## BEGIN
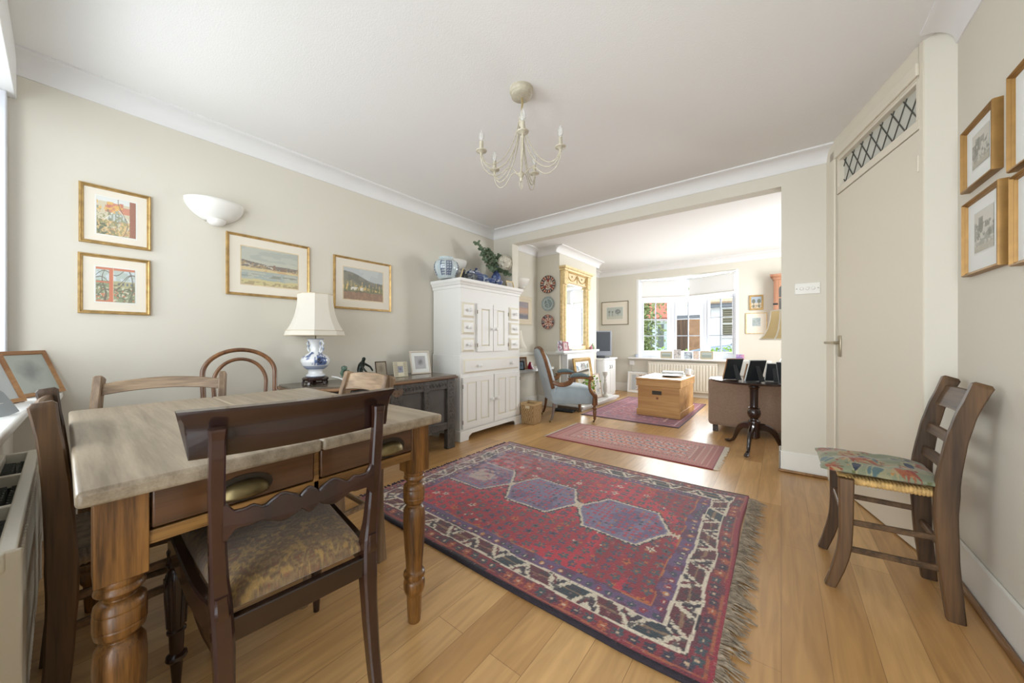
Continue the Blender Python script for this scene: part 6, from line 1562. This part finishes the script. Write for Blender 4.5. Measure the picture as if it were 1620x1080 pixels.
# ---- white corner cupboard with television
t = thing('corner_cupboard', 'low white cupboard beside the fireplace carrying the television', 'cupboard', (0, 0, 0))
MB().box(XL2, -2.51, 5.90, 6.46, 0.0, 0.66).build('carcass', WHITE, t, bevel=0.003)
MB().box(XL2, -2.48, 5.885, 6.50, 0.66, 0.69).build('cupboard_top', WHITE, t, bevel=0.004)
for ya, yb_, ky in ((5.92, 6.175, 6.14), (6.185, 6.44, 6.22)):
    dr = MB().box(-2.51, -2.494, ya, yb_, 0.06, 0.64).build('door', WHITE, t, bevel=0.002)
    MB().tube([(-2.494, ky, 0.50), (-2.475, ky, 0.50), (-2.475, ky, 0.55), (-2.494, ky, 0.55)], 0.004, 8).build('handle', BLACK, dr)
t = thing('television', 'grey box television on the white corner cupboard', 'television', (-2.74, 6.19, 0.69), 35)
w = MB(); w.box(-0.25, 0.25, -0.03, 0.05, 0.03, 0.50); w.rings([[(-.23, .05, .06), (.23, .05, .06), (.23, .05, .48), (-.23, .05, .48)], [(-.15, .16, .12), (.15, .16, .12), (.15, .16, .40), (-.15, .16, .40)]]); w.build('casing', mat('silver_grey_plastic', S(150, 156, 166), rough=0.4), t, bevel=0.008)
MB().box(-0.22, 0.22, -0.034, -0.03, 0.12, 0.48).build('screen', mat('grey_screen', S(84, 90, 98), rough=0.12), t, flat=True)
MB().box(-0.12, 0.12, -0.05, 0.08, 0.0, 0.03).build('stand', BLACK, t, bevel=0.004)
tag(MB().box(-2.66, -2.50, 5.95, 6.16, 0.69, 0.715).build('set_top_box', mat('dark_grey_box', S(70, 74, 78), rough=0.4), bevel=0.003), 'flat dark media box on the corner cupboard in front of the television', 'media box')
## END
## BEGIN
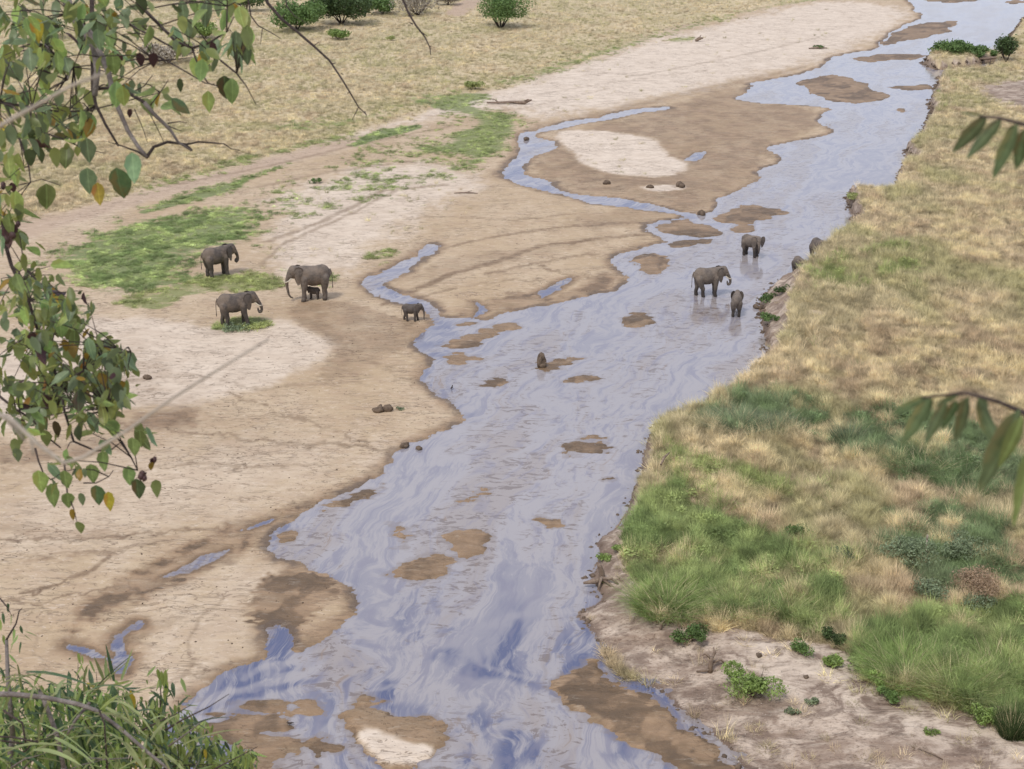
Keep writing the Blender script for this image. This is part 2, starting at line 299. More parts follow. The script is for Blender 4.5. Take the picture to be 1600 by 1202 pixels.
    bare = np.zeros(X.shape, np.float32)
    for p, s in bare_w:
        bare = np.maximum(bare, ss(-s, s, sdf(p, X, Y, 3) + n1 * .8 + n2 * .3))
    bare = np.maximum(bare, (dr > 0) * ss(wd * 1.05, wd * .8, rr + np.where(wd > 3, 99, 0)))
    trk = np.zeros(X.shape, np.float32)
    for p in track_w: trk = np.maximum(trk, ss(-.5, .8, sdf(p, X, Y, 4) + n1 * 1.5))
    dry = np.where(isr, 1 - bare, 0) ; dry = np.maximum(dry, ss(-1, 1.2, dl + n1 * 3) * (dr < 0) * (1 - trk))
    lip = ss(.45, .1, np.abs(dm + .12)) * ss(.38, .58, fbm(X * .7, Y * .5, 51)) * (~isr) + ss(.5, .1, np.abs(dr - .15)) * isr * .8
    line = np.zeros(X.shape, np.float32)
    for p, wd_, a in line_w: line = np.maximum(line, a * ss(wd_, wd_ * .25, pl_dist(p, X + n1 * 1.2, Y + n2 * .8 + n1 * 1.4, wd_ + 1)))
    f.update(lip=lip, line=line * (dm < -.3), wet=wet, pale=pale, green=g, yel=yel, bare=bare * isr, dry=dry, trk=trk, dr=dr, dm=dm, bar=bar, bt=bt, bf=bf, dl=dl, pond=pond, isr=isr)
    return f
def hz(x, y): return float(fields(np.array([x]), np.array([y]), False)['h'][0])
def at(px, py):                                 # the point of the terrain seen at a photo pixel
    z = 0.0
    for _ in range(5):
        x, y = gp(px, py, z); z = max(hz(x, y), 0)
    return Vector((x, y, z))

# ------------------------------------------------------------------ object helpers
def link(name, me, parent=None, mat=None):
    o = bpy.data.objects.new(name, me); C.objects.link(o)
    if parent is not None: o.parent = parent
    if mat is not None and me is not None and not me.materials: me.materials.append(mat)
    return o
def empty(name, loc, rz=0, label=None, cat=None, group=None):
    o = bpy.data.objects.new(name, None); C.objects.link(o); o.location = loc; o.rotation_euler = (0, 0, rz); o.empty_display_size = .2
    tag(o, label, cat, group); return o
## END
• SET EXERCISE:
Transcribe nothing but the lines from the line with "Continue the Blender" through the line with "television', 'media box')", reproducing each exactly.

• EXERCISE OUTPUT:
Continue the Blender Python script for this scene: part 6, from line 1562. This part finishes the script. Write for Blender 4.5. Measure the picture as if it were 1620x1080 pixels.
# ---- white corner cupboard with television
t = thing('corner_cupboard', 'low white cupboard beside the fireplace carrying the television', 'cupboard', (0, 0, 0))
MB().box(XL2, -2.51, 5.90, 6.46, 0.0, 0.66).build('carcass', WHITE, t, bevel=0.003)
MB().box(XL2, -2.48, 5.885, 6.50, 0.66, 0.69).build('cupboard_top', WHITE, t, bevel=0.004)
for ya, yb_, ky in ((5.92, 6.175, 6.14), (6.185, 6.44, 6.22)):
    dr = MB().box(-2.51, -2.494, ya, yb_, 0.06, 0.64).build('door', WHITE, t, bevel=0.002)
    MB().tube([(-2.494, ky, 0.50), (-2.475, ky, 0.50), (-2.475, ky, 0.55), (-2.494, ky, 0.55)], 0.004, 8).build('handle', BLACK, dr)
t = thing('television', 'grey box television on the white corner cupboard', 'television', (-2.74, 6.19, 0.69), 35)
w = MB(); w.box(-0.25, 0.25, -0.03, 0.05, 0.03, 0.50); w.rings([[(-.23, .05, .06), (.23, .05, .06), (.23, .05, .48), (-.23, .05, .48)], [(-.15, .16, .12), (.15, .16, .12), (.15, .16, .40), (-.15, .16, .40)]]); w.build('casing', mat('silver_grey_plastic', S(150, 156, 166), rough=0.4), t, bevel=0.008)
MB().box(-0.22, 0.22, -0.034, -0.03, 0.12, 0.48).build('screen', mat('grey_screen', S(84, 90, 98), rough=0.12), t, flat=True)
MB().box(-0.12, 0.12, -0.05, 0.08, 0.0, 0.03).build('stand', BLACK, t, bevel=0.004)
tag(MB().box(-2.66, -2.50, 5.95, 6.16, 0.69, 0.715).build('set_top_box', mat('dark_grey_box', S(70, 74, 78), rough=0.4), bevel=0.003), 'flat dark media box on the corner cupboard in front of the television', 'media box')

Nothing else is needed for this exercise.